SUPPLIED MATERIAL >>
>>

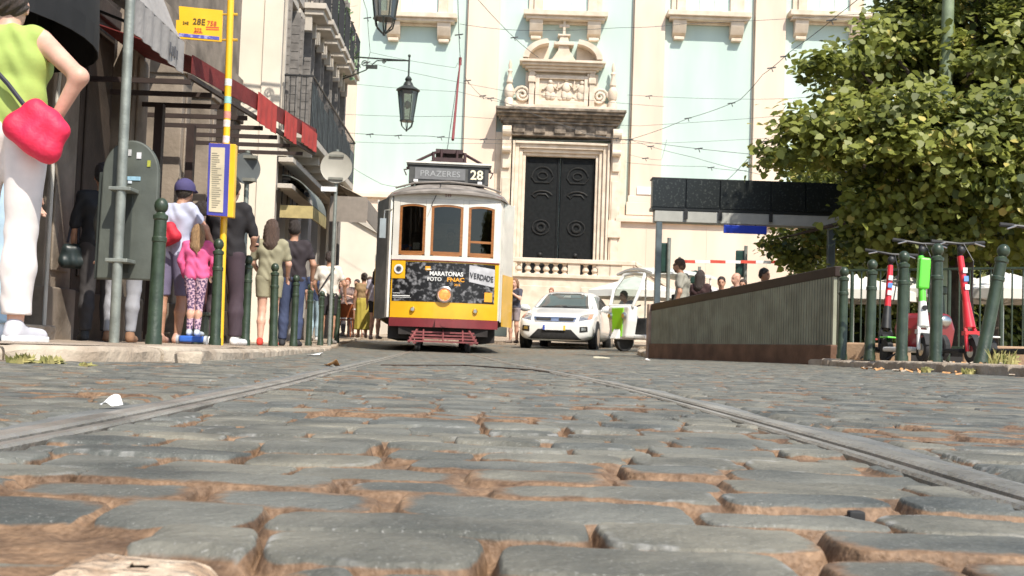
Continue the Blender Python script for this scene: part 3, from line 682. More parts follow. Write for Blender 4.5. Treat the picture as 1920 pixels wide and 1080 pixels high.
sgn = MB(); sgn.box(-4.38, -3.75, 9.0, 9.3, 2.36, 3.9); o = sgn.build('shop_sign_box', mat('black_sign', (.015, .017, .016), .4, .1, 5), bevel=.02); tag(o, 'black box sign projecting from the shop front between the black and grey awnings', 'sign')
# red awning frame with hanging red banners
ra = thing('pergola_awning', 'long red awning frame with dark rafters and three hanging red flaps', 'awning', (-4.35, 11.7, 0))
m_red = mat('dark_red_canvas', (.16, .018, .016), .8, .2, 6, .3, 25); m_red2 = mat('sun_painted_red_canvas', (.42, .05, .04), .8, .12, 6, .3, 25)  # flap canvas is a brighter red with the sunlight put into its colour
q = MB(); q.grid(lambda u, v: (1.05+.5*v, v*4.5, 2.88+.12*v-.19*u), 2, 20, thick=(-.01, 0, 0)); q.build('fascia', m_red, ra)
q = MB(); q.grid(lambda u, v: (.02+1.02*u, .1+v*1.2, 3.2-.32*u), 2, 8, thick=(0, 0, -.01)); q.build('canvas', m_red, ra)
q = MB()
for k in range(8): q.box(0, 1.04+.055*k, k*.60, k*.60+.035, 2.58, 2.63)
q.add([(1.01, 0, 2.635), (1.05, 0, 2.635), (1.55, 4.5, 2.635), (1.51, 4.5, 2.635), (1.01, 0, 2.68), (1.05, 0, 2.68), (1.55, 4.5, 2.68), (1.51, 4.5, 2.68)], [(0,3,2,1),(4,5,6,7),(0,1,5,4),(1,2,6,5),(2,3,7,6),(3,0,4,7)])
q.build('rafter', mat('dark_rafter', (.04, .025, .02), .6, .2, 5), ra)
m_post = mat('dark_wood_post', (.035, .02, .016), .6, .3, 5)
for k in range(3): q = MB(); q.box(.38+.02*k, .47+.02*k, 1.0+k*1.2, 1.10+k*1.2, 0, 2.578); q.build('post', m_post, ra)
for k, (y0, y1, z0) in enumerate(((1.95, 2.65, 2.60), (3.0, 3.5, 2.62), (3.75, 4.45, 2.68))):
    q = MB(); x0 = 1.05+.5*(y0+y1)/9
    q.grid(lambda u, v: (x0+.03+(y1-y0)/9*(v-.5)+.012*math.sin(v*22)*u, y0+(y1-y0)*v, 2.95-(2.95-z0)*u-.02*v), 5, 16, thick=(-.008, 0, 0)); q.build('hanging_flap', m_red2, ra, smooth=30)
# two shop awnings on the balconied facade
a3 = thing('awning', 'small grey-green drop awning with yellow fringe low on the balconied facade', 'awning', (-4.52, 22.4, 0), ang)
q = MB(); q.grid(lambda u, v: (.03+.62*math.sin(u*1.5), v*1.9, 3.25-.62*(1-math.cos(u*1.5))), 8, 6, thick=(-.01, 0, -.01)); q.build('canvas', mat('grey_green_canvas', (.17, .19, .17), .8, .15, 6), a3, smooth=40)
q = MB(); q.box(.62, .65, 0, 1.9, 2.42, 2.66); q.box(.02, .62, -.01, .01, 2.42, 2.66); q.build('fringe', mat('yellow_fringe', (.42, .34, .15), .8, .15, 6), a3)
a4 = thing('awning', 'beige awning with square end flap at the far end of the balconied facade', 'awning', (-4.62, 27.3, 0), ang)
q = MB(); q.grid(lambda u, v: (.03+1.15*u, v*3.0, 4.0-.55*u), 4, 6, thick=(0, 0, -.012)); q.build('canvas', mat('beige_canvas', (.42, .37, .30), .85, .1, 6), a4)
q = MB(); q.box(1.16, 1.18, 0, 3.0, 2.95, 3.44); q.box(.3, 1.16, -.012, 0, 2.9, 3.5); q.build('valance', mat('taupe_canvas', (.27, .23, .19), .85, .1, 6), a4)

# ---- hanging lanterns on wrought brackets
m_lant = mat('dark_green_iron', (.035, .04, .034), .45, .3, 10); m_lg = glass('frosted_lamp_glass', (.55, .56, .50), .15, .3)
def lantern(px, pytop_glass, pybot, D, wpx, label, bx, bracket=True):
    c = P(px, pybot, D); s = wpx/2/F*D                     # half width of the glass at the top
    t = thing('street_lantern', label, 'lantern', c, 0, 'wall lanterns over the street')
    hgt = s*3.0; zb = s*1.0
    q = MB()
    for k in range(6):                                      # six corner bars
        a = k*math.pi/3; q.cyl((math.cos(a)*s*.62, math.sin(a)*s*.62, zb), (math.cos(a)*s, math.sin(a)*s, zb+hgt), s*.045, n=6)
    q.lathe([(s*.72, zb-.03*s), (s*.72, zb+.08*s)], n=6); q.lathe([(s*1.1, zb+hgt), (s*1.22, zb+hgt+.08*s), (s*1.15, zb+hgt+.2*s), (s*.55, zb+hgt+.55*s), (s*.40, zb+hgt+.9*s), (s*.28, zb+hgt+1.0*s), (s*.36, zb+hgt+1.25*s), (s*.22, zb+hgt+1.45*s), (s*.05, zb+hgt+1.6*s)], n=12)
    for k in range(6): a = k*math.pi/3+.5; q.tube([(math.cos(a)*s*.66, math.sin(a)*s*.66, zb), (math.cos(a)*s*.55, math.sin(a)*s*.55, zb-.5*s), (math.cos(a)*s*.15, math.sin(a)*s*.15, zb-.85*s), (0, 0, zb-.9*s)], s*.05, 5)
    q.sphere((0, 0, zb-.95*s), s*.10); q.build('lamp_frame', m_lant, t, smooth=35)
    q = MB(); q.lathe([(s*.60, zb+.08*s), (s*.97, zb+hgt)], n=6); q.build('glass', m_lg, t)
    q = MB(); q.sphere((0, 0, zb+hgt*.55), s*.3, sc=(1, 1, 1.4)); q.build('bulb', mat('white_bulb', (.6, .6, .55), .3, .05, 5), t)
    q = MB(); zt = zb+hgt+1.6*s
    q.cyl((0, 0, zt-.1*s), (0, 0, zt+1.9*s), s*.09, n=8); q.sphere((0, 0, zt+2.0*s), s*.15)
    L = bx - c.x; zz = zt+1.5*s                                 # bracket arm back to the wall (negative x)
    q.tube([(0, 0, zz), (L, 0, zz+.25*s)], s*.08, 6); q.tube([(0, 0, zz), (L*.45, 0, zz-.1*s), (L*.6, 0, zz-1.1*s), (L*.85, 0, zz-1.9*s), (L, 0, zz-2.3*s)], s*.06, 6)
    for cx, cz, r in ((L*.8, zz-.9*s, .9*s), (L*.9, zz-1.5*s, .5*s), (L*.62, zz-.45*s, .35*s), (L*.35, zz-.2*s, .2*s)):
        q.tube([(cx+r*(1-i/22)*math.cos(i*.55), 0, cz+r*(1-i/22)*math.sin(i*.55)) for i in range(20)], s*.055, 5)
    q.box(L*.60, L*.44, -.01, .01, zz-.95*s, zz-.55*s)
    q.box(L-.03, L+.02, -.08, .08, zz-2.6*s, zz+.5*s); q.build('bracket', m_lant, t, smooth=35)
lantern(762, 175, 246, 30, 38, 'smaller black lantern hanging from scrolled bracket left of the trolley pole', -4.72)
lantern(720, 0, 66, 20, 62, 'larger near lantern hanging at the top edge with only its underside in view', -4.6)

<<

WORK INSTRUCTIONS >> Transcribe the full listing above exactly, with the images removed.

ANSWER >>
Continue the Blender Python script for this scene: part 3, from line 682. More parts follow. Write for Blender 4.5. Treat the picture as 1920 pixels wide and 1080 pixels high.
sgn = MB(); sgn.box(-4.38, -3.75, 9.0, 9.3, 2.36, 3.9); o = sgn.build('shop_sign_box', mat('black_sign', (.015, .017, .016), .4, .1, 5), bevel=.02); tag(o, 'black box sign projecting from the shop front between the black and grey awnings', 'sign')
# red awning frame with hanging red banners
ra = thing('pergola_awning', 'long red awning frame with dark rafters and three hanging red flaps', 'awning', (-4.35, 11.7, 0))
m_red = mat('dark_red_canvas', (.16, .018, .016), .8, .2, 6, .3, 25); m_red2 = mat('sun_painted_red_canvas', (.42, .05, .04), .8, .12, 6, .3, 25)  # flap canvas is a brighter red with the sunlight put into its colour
q = MB(); q.grid(lambda u, v: (1.05+.5*v, v*4.5, 2.88+.12*v-.19*u), 2, 20, thick=(-.01, 0, 0)); q.build('fascia', m_red, ra)
q = MB(); q.grid(lambda u, v: (.02+1.02*u, .1+v*1.2, 3.2-.32*u), 2, 8, thick=(0, 0, -.01)); q.build('canvas', m_red, ra)
q = MB()
for k in range(8): q.box(0, 1.04+.055*k, k*.60, k*.60+.035, 2.58, 2.63)
q.add([(1.01, 0, 2.635), (1.05, 0, 2.635), (1.55, 4.5, 2.635), (1.51, 4.5, 2.635), (1.01, 0, 2.68), (1.05, 0, 2.68), (1.55, 4.5, 2.68), (1.51, 4.5, 2.68)], [(0,3,2,1),(4,5,6,7),(0,1,5,4),(1,2,6,5),(2,3,7,6),(3,0,4,7)])
q.build('rafter', mat('dark_rafter', (.04, .025, .02), .6, .2, 5), ra)
m_post = mat('dark_wood_post', (.035, .02, .016), .6, .3, 5)
for k in range(3): q = MB(); q.box(.38+.02*k, .47+.02*k, 1.0+k*1.2, 1.10+k*1.2, 0, 2.578); q.build('post', m_post, ra)
for k, (y0, y1, z0) in enumerate(((1.95, 2.65, 2.60), (3.0, 3.5, 2.62), (3.75, 4.45, 2.68))):
    q = MB(); x0 = 1.05+.5*(y0+y1)/9
    q.grid(lambda u, v: (x0+.03+(y1-y0)/9*(v-.5)+.012*math.sin(v*22)*u, y0+(y1-y0)*v, 2.95-(2.95-z0)*u-.02*v), 5, 16, thick=(-.008, 0, 0)); q.build('hanging_flap', m_red2, ra, smooth=30)
# two shop awnings on the balconied facade
a3 = thing('awning', 'small grey-green drop awning with yellow fringe low on the balconied facade', 'awning', (-4.52, 22.4, 0), ang)
q = MB(); q.grid(lambda u, v: (.03+.62*math.sin(u*1.5), v*1.9, 3.25-.62*(1-math.cos(u*1.5))), 8, 6, thick=(-.01, 0, -.01)); q.build('canvas', mat('grey_green_canvas', (.17, .19, .17), .8, .15, 6), a3, smooth=40)
q = MB(); q.box(.62, .65, 0, 1.9, 2.42, 2.66); q.box(.02, .62, -.01, .01, 2.42, 2.66); q.build('fringe', mat('yellow_fringe', (.42, .34, .15), .8, .15, 6), a3)
a4 = thing('awning', 'beige awning with square end flap at the far end of the balconied facade', 'awning', (-4.62, 27.3, 0), ang)
q = MB(); q.grid(lambda u, v: (.03+1.15*u, v*3.0, 4.0-.55*u), 4, 6, thick=(0, 0, -.012)); q.build('canvas', mat('beige_canvas', (.42, .37, .30), .85, .1, 6), a4)
q = MB(); q.box(1.16, 1.18, 0, 3.0, 2.95, 3.44); q.box(.3, 1.16, -.012, 0, 2.9, 3.5); q.build('valance', mat('taupe_canvas', (.27, .23, .19), .85, .1, 6), a4)

# ---- hanging lanterns on wrought brackets
m_lant = mat('dark_green_iron', (.035, .04, .034), .45, .3, 10); m_lg = glass('frosted_lamp_glass', (.55, .56, .50), .15, .3)
def lantern(px, pytop_glass, pybot, D, wpx, label, bx, bracket=True):
    c = P(px, pybot, D); s = wpx/2/F*D                     # half width of the glass at the top
    t = thing('street_lantern', label, 'lantern', c, 0, 'wall lanterns over the street')
    hgt = s*3.0; zb = s*1.0
    q = MB()
    for k in range(6):                                      # six corner bars
        a = k*math.pi/3; q.cyl((math.cos(a)*s*.62, math.sin(a)*s*.62, zb), (math.cos(a)*s, math.sin(a)*s, zb+hgt), s*.045, n=6)
    q.lathe([(s*.72, zb-.03*s), (s*.72, zb+.08*s)], n=6); q.lathe([(s*1.1, zb+hgt), (s*1.22, zb+hgt+.08*s), (s*1.15, zb+hgt+.2*s), (s*.55, zb+hgt+.55*s), (s*.40, zb+hgt+.9*s), (s*.28, zb+hgt+1.0*s), (s*.36, zb+hgt+1.25*s), (s*.22, zb+hgt+1.45*s), (s*.05, zb+hgt+1.6*s)], n=12)
    for k in range(6): a = k*math.pi/3+.5; q.tube([(math.cos(a)*s*.66, math.sin(a)*s*.66, zb), (math.cos(a)*s*.55, math.sin(a)*s*.55, zb-.5*s), (math.cos(a)*s*.15, math.sin(a)*s*.15, zb-.85*s), (0, 0, zb-.9*s)], s*.05, 5)
    q.sphere((0, 0, zb-.95*s), s*.10); q.build('lamp_frame', m_lant, t, smooth=35)
    q = MB(); q.lathe([(s*.60, zb+.08*s), (s*.97, zb+hgt)], n=6); q.build('glass', m_lg, t)
    q = MB(); q.sphere((0, 0, zb+hgt*.55), s*.3, sc=(1, 1, 1.4)); q.build('bulb', mat('white_bulb', (.6, .6, .55), .3, .05, 5), t)
    q = MB(); zt = zb+hgt+1.6*s
    q.cyl((0, 0, zt-.1*s), (0, 0, zt+1.9*s), s*.09, n=8); q.sphere((0, 0, zt+2.0*s), s*.15)
    L = bx - c.x; zz = zt+1.5*s                                 # bracket arm back to the wall (negative x)
    q.tube([(0, 0, zz), (L, 0, zz+.25*s)], s*.08, 6); q.tube([(0, 0, zz), (L*.45, 0, zz-.1*s), (L*.6, 0, zz-1.1*s), (L*.85, 0, zz-1.9*s), (L, 0, zz-2.3*s)], s*.06, 6)
    for cx, cz, r in ((L*.8, zz-.9*s, .9*s), (L*.9, zz-1.5*s, .5*s), (L*.62, zz-.45*s, .35*s), (L*.35, zz-.2*s, .2*s)):
        q.tube([(cx+r*(1-i/22)*math.cos(i*.55), 0, cz+r*(1-i/22)*math.sin(i*.55)) for i in range(20)], s*.055, 5)
    q.box(L*.60, L*.44, -.01, .01, zz-.95*s, zz-.55*s)
    q.box(L-.03, L+.02, -.08, .08, zz-2.6*s, zz+.5*s); q.build('bracket', m_lant, t, smooth=35)
lantern(762, 175, 246, 30, 38, 'smaller black lantern hanging from scrolled bracket left of the trolley pole', -4.72)
lantern(720, 0, 66, 20, 62, 'larger near lantern hanging at the top edge with only its underside in view', -4.6)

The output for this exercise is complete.